Challenge
Pick out every line in the data below that holds "pixels".

Data records
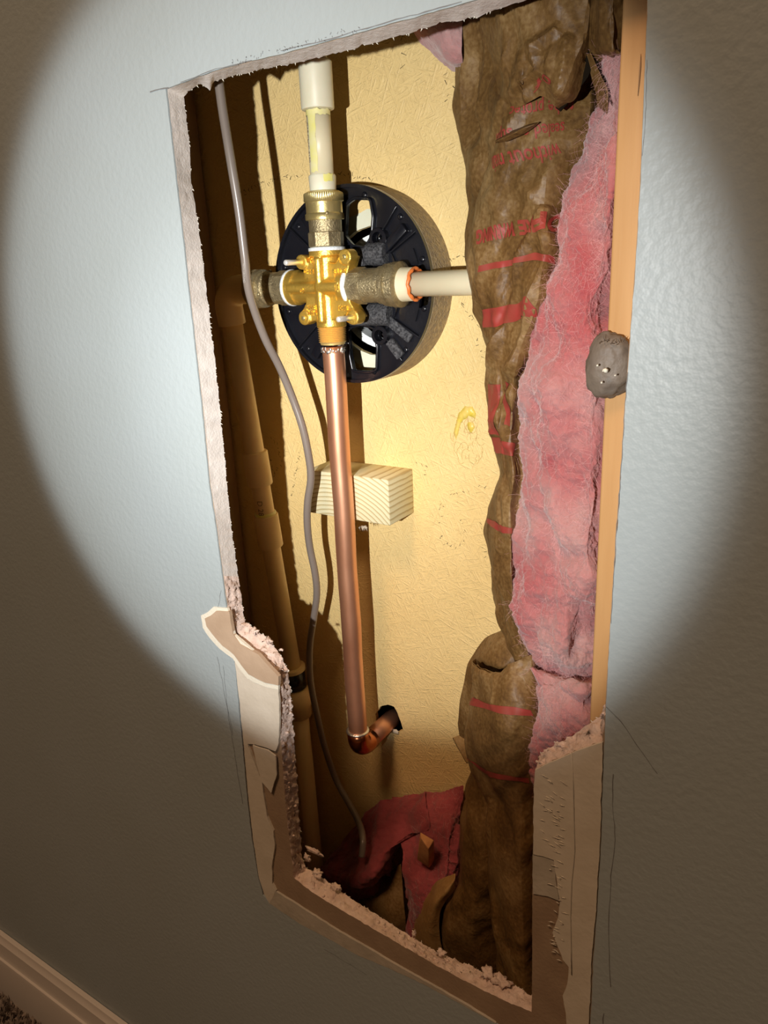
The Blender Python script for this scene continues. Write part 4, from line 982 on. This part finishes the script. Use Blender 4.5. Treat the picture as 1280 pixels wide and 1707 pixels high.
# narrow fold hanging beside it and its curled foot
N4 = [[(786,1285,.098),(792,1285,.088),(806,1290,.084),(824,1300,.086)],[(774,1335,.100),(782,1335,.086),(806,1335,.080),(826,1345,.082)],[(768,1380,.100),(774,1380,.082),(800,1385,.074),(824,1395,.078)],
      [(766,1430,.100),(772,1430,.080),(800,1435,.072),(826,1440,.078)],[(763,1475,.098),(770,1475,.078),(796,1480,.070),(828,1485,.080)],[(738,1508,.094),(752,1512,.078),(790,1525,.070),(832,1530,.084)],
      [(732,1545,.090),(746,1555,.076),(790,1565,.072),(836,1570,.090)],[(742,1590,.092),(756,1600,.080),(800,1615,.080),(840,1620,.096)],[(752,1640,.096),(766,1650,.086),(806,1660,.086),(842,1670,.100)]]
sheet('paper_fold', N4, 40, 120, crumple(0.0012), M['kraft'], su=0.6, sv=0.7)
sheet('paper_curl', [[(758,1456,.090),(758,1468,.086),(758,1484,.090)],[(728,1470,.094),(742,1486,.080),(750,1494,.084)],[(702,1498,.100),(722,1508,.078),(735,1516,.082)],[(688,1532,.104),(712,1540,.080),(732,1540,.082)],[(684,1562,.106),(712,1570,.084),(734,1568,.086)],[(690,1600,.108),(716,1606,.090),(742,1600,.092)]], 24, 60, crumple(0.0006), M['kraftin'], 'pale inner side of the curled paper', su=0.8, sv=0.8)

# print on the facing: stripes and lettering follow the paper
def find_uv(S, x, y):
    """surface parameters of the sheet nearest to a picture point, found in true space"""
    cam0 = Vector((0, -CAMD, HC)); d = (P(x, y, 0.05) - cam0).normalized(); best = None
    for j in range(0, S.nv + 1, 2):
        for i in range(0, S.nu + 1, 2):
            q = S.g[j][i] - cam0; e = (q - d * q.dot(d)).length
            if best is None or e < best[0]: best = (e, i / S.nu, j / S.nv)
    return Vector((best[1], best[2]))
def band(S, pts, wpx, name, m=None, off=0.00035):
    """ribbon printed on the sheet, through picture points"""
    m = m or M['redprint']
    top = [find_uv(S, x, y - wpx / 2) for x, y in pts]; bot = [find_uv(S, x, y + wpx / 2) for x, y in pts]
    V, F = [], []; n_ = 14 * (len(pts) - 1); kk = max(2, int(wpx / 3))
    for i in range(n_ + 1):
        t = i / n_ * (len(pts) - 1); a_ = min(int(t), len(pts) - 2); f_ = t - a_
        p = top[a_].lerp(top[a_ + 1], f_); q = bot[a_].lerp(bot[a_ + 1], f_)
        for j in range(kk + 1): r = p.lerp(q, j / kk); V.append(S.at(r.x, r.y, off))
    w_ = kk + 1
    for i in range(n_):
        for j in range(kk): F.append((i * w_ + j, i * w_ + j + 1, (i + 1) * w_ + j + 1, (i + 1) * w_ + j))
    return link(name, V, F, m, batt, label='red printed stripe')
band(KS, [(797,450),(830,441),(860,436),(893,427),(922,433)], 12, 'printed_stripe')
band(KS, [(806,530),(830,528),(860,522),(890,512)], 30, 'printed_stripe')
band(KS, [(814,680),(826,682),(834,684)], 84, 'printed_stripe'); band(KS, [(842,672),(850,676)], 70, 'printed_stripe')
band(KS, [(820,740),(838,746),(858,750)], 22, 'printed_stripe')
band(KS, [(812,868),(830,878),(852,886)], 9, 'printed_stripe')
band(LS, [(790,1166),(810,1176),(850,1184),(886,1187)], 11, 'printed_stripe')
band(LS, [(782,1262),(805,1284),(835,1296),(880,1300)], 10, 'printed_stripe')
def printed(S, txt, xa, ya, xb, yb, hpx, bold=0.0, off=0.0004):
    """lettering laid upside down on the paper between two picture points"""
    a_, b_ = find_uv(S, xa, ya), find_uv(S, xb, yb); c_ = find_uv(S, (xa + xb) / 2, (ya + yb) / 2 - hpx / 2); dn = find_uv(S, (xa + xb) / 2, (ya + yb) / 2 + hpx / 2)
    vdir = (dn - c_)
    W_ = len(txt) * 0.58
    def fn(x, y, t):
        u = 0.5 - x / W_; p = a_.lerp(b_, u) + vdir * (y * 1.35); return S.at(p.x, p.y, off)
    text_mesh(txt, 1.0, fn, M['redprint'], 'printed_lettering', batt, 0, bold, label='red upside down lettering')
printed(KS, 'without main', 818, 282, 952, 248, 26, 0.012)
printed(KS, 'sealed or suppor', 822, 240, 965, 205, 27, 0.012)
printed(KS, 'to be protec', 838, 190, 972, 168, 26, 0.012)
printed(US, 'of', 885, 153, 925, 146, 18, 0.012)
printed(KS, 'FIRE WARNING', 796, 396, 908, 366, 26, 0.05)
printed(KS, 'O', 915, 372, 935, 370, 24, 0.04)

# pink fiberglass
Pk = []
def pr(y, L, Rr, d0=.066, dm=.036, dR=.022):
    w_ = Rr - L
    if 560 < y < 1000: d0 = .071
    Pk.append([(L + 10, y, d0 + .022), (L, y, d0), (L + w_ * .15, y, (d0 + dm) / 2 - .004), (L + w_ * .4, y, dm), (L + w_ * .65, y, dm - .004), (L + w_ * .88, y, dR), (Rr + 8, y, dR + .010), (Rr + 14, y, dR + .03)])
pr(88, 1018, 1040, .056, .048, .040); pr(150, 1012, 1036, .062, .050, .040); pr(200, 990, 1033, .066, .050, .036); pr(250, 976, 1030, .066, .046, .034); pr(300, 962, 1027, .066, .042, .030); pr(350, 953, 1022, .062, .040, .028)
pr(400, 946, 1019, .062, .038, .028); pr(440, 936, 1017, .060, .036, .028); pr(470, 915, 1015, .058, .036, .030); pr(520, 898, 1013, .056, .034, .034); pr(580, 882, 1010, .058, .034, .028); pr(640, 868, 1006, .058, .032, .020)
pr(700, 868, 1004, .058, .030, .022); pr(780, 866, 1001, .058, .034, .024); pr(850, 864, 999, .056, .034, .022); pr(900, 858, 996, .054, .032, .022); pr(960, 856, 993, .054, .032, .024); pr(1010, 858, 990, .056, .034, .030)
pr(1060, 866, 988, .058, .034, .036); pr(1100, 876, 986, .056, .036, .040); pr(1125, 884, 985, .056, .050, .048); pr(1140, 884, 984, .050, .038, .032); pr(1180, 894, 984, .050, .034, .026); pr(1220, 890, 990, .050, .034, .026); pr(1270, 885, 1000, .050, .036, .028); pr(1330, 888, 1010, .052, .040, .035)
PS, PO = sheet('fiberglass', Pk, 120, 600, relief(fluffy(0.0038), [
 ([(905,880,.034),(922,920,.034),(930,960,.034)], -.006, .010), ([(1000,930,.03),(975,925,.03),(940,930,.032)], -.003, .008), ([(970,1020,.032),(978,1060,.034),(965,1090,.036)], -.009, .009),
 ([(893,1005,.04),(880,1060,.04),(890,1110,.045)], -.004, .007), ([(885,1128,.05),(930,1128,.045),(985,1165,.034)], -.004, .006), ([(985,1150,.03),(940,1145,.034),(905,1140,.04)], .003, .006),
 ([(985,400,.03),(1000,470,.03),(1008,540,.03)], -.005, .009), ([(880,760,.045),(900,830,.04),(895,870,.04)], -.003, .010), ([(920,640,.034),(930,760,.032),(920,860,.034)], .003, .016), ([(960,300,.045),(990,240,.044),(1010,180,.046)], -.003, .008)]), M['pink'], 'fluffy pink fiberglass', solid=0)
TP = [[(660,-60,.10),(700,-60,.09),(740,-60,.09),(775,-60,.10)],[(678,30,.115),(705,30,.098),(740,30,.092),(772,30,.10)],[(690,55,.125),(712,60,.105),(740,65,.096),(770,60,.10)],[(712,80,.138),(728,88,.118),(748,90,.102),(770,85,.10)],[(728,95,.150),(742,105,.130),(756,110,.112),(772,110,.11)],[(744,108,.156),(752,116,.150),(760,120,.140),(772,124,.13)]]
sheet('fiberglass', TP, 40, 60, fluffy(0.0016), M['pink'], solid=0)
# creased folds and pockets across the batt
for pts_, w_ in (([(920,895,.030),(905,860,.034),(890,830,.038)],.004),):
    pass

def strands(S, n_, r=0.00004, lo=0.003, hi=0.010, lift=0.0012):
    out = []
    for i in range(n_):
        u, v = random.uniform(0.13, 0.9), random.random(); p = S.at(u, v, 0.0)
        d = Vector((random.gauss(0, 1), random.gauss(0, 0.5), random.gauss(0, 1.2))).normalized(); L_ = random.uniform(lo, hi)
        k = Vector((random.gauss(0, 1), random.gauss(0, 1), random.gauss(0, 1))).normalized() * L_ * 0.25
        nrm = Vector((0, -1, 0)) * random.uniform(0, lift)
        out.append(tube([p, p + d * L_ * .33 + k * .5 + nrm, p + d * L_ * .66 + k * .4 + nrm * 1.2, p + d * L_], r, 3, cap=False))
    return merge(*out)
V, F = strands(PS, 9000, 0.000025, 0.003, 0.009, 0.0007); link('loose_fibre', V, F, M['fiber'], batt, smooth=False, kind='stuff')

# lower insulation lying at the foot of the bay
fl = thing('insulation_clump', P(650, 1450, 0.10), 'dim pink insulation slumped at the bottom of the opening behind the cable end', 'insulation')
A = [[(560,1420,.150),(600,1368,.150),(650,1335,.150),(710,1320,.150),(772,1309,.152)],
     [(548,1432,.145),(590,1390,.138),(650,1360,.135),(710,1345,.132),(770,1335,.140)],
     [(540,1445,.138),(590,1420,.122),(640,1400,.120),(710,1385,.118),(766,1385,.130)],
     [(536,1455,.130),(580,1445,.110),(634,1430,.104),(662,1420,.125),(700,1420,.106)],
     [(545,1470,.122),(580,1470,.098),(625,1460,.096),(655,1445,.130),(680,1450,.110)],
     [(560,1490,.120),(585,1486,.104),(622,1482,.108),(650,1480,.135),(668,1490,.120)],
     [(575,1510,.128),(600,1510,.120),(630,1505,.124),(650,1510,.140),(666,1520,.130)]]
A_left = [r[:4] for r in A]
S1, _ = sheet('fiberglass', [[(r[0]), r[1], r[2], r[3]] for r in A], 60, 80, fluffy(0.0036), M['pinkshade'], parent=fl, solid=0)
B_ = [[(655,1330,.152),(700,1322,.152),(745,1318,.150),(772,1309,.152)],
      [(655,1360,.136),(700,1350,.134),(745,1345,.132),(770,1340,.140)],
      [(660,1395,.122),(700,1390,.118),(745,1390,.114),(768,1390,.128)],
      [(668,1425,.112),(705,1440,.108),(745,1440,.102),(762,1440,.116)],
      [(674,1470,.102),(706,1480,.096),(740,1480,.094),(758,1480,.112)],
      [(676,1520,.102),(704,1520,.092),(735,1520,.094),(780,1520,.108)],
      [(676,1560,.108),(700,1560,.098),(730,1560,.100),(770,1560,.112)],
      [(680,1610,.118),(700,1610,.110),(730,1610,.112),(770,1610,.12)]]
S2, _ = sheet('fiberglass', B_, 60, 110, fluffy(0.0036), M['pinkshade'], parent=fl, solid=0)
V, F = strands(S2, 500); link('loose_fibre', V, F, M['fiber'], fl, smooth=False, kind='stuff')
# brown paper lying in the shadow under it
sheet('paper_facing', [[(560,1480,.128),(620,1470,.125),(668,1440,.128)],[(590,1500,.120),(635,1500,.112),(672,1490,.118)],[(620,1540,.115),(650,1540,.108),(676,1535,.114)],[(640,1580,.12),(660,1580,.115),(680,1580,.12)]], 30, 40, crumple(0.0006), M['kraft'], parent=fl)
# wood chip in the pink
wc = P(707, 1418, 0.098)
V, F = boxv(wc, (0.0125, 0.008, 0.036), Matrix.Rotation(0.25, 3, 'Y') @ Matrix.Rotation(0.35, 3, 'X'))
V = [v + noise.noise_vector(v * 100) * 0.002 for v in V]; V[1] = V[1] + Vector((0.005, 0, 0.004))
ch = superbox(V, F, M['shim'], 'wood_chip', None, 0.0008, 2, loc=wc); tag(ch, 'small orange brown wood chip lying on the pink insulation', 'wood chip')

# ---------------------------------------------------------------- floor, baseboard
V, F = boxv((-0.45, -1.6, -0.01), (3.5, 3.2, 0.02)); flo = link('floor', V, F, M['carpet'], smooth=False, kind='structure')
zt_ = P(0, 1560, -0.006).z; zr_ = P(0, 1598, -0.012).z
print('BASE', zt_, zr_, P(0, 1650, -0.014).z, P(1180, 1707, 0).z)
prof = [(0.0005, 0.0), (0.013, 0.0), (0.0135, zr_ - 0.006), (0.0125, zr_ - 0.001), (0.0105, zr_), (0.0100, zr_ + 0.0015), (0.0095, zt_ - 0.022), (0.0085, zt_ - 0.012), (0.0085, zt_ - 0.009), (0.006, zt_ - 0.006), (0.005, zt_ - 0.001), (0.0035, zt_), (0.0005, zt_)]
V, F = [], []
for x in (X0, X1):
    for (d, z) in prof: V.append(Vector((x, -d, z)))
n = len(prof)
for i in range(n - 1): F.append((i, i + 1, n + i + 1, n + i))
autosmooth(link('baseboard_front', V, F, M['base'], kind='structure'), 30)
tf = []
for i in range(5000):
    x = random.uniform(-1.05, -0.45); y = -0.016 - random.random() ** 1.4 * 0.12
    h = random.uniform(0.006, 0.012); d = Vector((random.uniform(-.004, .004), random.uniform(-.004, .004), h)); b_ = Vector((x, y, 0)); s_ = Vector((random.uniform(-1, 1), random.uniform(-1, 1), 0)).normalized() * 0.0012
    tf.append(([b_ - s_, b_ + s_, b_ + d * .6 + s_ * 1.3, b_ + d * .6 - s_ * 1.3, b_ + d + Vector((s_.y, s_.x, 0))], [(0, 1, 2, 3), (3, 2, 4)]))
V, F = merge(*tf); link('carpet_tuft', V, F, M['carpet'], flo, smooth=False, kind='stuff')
---
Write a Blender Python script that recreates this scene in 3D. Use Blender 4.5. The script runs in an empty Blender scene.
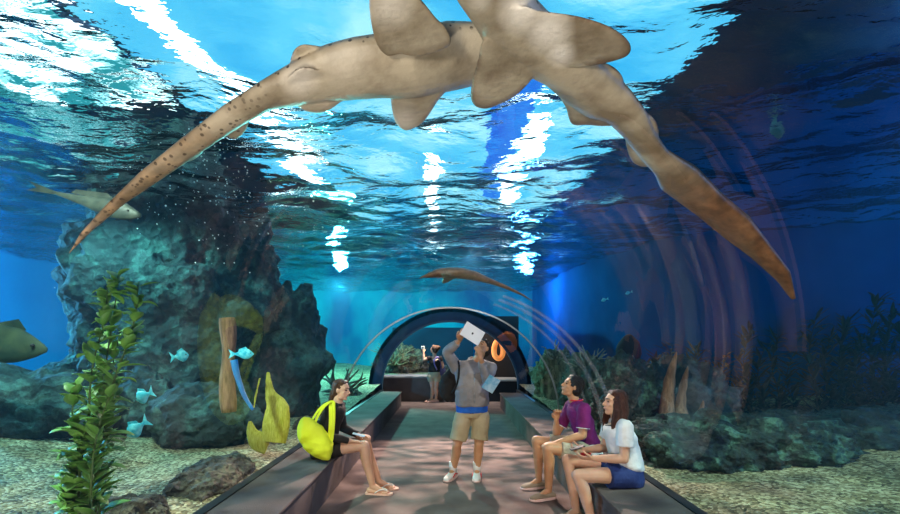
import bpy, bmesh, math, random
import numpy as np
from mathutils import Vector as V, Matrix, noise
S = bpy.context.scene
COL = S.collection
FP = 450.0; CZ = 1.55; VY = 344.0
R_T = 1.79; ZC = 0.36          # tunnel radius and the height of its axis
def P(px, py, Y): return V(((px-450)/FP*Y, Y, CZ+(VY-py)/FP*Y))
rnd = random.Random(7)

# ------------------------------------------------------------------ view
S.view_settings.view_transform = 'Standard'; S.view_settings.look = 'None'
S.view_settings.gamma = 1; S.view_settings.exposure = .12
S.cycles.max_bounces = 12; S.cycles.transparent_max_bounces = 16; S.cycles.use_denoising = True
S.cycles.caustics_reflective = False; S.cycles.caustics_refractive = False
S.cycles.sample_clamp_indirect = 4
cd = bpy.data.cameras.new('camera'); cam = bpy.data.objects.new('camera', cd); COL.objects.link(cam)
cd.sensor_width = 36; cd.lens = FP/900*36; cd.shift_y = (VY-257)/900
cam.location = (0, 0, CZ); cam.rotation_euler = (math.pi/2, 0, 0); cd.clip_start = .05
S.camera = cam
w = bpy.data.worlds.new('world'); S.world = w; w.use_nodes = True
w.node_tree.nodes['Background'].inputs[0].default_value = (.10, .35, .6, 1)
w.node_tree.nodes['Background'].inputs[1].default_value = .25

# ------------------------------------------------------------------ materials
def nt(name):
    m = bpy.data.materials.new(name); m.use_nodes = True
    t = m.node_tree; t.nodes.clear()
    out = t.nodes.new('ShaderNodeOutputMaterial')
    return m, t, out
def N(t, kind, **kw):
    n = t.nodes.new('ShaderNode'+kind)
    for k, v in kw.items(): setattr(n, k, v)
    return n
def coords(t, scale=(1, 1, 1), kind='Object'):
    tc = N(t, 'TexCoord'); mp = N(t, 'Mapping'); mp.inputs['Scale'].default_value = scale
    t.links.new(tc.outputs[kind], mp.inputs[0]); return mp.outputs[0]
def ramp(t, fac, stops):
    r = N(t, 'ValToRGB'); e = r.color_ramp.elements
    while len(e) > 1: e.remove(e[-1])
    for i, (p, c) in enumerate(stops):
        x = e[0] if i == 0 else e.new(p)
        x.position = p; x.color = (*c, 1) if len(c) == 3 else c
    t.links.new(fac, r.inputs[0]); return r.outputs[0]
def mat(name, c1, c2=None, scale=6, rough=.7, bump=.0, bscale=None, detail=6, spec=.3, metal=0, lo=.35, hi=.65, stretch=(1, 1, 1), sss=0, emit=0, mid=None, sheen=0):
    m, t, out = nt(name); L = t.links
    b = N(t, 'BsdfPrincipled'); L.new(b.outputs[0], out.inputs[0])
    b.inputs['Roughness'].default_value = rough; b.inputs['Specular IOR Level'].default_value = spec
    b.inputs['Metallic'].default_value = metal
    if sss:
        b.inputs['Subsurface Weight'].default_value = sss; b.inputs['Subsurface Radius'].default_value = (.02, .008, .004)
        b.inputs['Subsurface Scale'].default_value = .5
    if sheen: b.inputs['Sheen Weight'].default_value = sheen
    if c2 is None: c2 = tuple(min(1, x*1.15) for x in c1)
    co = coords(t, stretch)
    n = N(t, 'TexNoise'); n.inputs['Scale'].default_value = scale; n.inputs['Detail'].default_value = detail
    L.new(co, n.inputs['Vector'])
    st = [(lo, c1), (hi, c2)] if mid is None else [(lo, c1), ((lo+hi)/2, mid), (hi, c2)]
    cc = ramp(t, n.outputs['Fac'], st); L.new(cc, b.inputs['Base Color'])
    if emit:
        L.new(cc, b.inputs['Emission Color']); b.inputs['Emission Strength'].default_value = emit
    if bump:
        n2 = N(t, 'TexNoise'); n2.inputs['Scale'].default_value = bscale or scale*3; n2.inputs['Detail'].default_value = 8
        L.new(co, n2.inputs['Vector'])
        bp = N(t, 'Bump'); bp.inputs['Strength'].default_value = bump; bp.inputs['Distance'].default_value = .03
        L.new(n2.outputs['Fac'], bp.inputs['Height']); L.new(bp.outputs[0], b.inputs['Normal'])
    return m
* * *
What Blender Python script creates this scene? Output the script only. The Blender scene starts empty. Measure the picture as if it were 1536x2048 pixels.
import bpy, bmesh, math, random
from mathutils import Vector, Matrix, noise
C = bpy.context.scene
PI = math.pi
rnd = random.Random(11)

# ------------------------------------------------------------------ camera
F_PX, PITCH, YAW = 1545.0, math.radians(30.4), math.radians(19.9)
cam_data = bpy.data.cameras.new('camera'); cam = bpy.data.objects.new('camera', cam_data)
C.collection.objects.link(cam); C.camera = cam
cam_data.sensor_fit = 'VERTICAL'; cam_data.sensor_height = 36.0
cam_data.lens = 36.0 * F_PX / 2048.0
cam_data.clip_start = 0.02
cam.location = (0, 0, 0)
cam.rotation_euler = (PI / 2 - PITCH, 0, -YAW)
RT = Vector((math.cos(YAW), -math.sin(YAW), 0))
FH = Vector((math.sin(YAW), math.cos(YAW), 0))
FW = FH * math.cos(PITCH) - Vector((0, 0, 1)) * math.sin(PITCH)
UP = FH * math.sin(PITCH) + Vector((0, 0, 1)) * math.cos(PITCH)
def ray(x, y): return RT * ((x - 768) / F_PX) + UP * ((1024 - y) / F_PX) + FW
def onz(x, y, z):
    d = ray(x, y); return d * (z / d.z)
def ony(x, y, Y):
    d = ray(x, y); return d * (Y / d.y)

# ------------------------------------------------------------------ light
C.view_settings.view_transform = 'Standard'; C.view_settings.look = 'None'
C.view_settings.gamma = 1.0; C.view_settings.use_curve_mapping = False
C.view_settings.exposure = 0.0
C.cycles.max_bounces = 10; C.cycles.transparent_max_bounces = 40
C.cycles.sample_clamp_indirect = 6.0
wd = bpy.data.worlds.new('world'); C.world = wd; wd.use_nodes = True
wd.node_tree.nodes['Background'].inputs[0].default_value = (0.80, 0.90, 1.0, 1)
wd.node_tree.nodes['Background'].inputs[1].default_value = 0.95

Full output
The Blender Python script for this scene continues. Write part 4, from line 982 on. This part finishes the script. Use Blender 4.5. Treat the picture as 1280 pixels wide and 1707 pixels high.
What Blender Python script creates this scene? Output the script only. The Blender scene starts empty. Measure the picture as if it were 1536x2048 pixels.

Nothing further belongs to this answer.